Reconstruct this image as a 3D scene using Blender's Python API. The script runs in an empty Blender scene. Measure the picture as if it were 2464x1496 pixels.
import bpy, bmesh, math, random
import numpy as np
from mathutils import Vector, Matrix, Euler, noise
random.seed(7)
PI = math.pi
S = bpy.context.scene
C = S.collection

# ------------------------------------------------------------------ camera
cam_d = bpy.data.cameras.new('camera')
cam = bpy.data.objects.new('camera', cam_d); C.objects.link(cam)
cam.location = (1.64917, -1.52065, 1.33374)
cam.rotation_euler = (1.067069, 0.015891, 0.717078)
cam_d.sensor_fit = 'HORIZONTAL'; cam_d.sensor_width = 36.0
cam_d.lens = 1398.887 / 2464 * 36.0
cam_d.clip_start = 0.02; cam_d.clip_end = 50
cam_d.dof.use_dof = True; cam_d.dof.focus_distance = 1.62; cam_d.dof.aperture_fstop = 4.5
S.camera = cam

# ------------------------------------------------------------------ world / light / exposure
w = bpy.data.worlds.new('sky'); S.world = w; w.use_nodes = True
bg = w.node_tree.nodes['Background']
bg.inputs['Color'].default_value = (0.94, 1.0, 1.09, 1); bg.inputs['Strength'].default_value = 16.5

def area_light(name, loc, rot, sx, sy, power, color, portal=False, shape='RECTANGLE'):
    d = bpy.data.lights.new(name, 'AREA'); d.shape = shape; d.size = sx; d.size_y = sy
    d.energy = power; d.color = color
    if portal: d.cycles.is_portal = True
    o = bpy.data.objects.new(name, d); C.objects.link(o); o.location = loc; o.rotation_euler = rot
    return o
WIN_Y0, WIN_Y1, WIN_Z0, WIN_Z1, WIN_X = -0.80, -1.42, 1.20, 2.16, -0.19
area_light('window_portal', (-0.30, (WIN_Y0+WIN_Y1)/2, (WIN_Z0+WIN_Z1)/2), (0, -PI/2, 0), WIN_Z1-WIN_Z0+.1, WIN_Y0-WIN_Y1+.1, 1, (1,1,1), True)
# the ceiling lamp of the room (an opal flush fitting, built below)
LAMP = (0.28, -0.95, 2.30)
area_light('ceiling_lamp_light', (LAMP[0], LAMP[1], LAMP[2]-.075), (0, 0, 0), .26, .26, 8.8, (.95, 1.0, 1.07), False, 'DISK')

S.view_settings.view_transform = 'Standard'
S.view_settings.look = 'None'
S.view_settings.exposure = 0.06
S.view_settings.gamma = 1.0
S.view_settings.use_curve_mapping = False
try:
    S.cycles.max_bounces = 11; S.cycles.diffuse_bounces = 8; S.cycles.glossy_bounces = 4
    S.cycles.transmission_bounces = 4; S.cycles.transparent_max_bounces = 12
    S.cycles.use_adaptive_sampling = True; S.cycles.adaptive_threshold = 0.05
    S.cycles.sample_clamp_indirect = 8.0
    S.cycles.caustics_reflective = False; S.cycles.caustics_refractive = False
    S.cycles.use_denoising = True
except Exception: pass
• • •
Reproduce the data in full, exactly as presented.

Reconstruct this image as a 3D scene using Blender's Python API. The script runs in an empty Blender scene. Measure the picture as if it were 2464x1496 pixels.
import bpy, bmesh, math, random
import numpy as np
from mathutils import Vector, Matrix, Euler, noise
random.seed(7)
PI = math.pi
S = bpy.context.scene
C = S.collection

# ------------------------------------------------------------------ camera
cam_d = bpy.data.cameras.new('camera')
cam = bpy.data.objects.new('camera', cam_d); C.objects.link(cam)
cam.location = (1.64917, -1.52065, 1.33374)
cam.rotation_euler = (1.067069, 0.015891, 0.717078)
cam_d.sensor_fit = 'HORIZONTAL'; cam_d.sensor_width = 36.0
cam_d.lens = 1398.887 / 2464 * 36.0
cam_d.clip_start = 0.02; cam_d.clip_end = 50
cam_d.dof.use_dof = True; cam_d.dof.focus_distance = 1.62; cam_d.dof.aperture_fstop = 4.5
S.camera = cam

# ------------------------------------------------------------------ world / light / exposure
w = bpy.data.worlds.new('sky'); S.world = w; w.use_nodes = True
bg = w.node_tree.nodes['Background']
bg.inputs['Color'].default_value = (0.94, 1.0, 1.09, 1); bg.inputs['Strength'].default_value = 16.5

def area_light(name, loc, rot, sx, sy, power, color, portal=False, shape='RECTANGLE'):
    d = bpy.data.lights.new(name, 'AREA'); d.shape = shape; d.size = sx; d.size_y = sy
    d.energy = power; d.color = color
    if portal: d.cycles.is_portal = True
    o = bpy.data.objects.new(name, d); C.objects.link(o); o.location = loc; o.rotation_euler = rot
    return o
WIN_Y0, WIN_Y1, WIN_Z0, WIN_Z1, WIN_X = -0.80, -1.42, 1.20, 2.16, -0.19
area_light('window_portal', (-0.30, (WIN_Y0+WIN_Y1)/2, (WIN_Z0+WIN_Z1)/2), (0, -PI/2, 0), WIN_Z1-WIN_Z0+.1, WIN_Y0-WIN_Y1+.1, 1, (1,1,1), True)
# the ceiling lamp of the room (an opal flush fitting, built below)
LAMP = (0.28, -0.95, 2.30)
area_light('ceiling_lamp_light', (LAMP[0], LAMP[1], LAMP[2]-.075), (0, 0, 0), .26, .26, 8.8, (.95, 1.0, 1.07), False, 'DISK')

S.view_settings.view_transform = 'Standard'
S.view_settings.look = 'None'
S.view_settings.exposure = 0.06
S.view_settings.gamma = 1.0
S.view_settings.use_curve_mapping = False
try:
    S.cycles.max_bounces = 11; S.cycles.diffuse_bounces = 8; S.cycles.glossy_bounces = 4
    S.cycles.transmission_bounces = 4; S.cycles.transparent_max_bounces = 12
    S.cycles.use_adaptive_sampling = True; S.cycles.adaptive_threshold = 0.05
    S.cycles.sample_clamp_indirect = 8.0
    S.cycles.caustics_reflective = False; S.cycles.caustics_refractive = False
    S.cycles.use_denoising = True
except Exception: pass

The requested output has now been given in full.